When I come out and talk about gender vis a vis Alito, that is the context. And I am joining Senator Salazar who said the exact same thing today, leaving open the possiblity of a filibuster.

That's why and how I write. There's reasons behind it. Always.
Unknown said…
It appears that Miers wasn't a good choice. But right from the start people who knew absolutely nothing about her work or capabilities felt completely free to tear her to ribbons. They began by drawing attention to her worst quality, going along with her less intelligent, and much lazier, overlords. But they failed to acknowledge the reality that this quality was also the thing that allowed her to survive in an enormously hostile environment. Making herself indispensible to others who more easily fit the image or preconception of "success" allowed her to continue. I guess I can't help sympathizing with that to some degree.
While Miers would certainly not have been my choice, I would definitely have preferred her over Alito. To my way of thinking he's probably less "qualified" than Miers.
As somebody who's been practicing law for more than 20 years, I can bear witness to the fact that there are probably thousands of women in the country who are at least as capable of being a supreme court judge as John Roberts or Samuel Alito. If you read the opinions of Roberts or Alito, there's really nothing exceptional about them in terms of scholarship or legal reasoning. They don't demonstrate any true wisdom or insight. They've added nothing to our body of jurisprudence. Further, Alito places his own interests above those of the law or justice by issuing dissenting opinions that have no real necessity - other than to create a "conservative" record for himself.

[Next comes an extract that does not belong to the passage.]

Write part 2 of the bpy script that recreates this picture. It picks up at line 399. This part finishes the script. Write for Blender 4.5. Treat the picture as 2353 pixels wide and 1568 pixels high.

I think people have been made to believe, falsely, that there are only a handful of people in the country who are sufficiently "brilliant" to be a great supreme court justice. But, in fact, constitutional law is not an extremely complicated or difficult subject for any good and thoughtful lawyer. It's the policy impications that pose the real challenge. Making policy decisions with enormously broad and long-lasting implications requires a judge who is exceptional in the sense of being particularly capable of making wise and insightful judgments, not just about the law, but about how the law impacts people in the real world. Imagination and experience in the world should be just as important as legal ability. Some people would have us believe that the law is black and white and that the "right" and "wrong" answers can be found in objective reality.
Court cases,however, particularly those that reach the supreme court, involve the gray areas. Therefore, the best judges are those are capable of discerning between very subtle shades of gray while, at the same time, wisely balancing a host of competing interests.
Anonymous said…
Oops that was my comment, not pdxleft's. I'm not so sure she'd prefer Miers.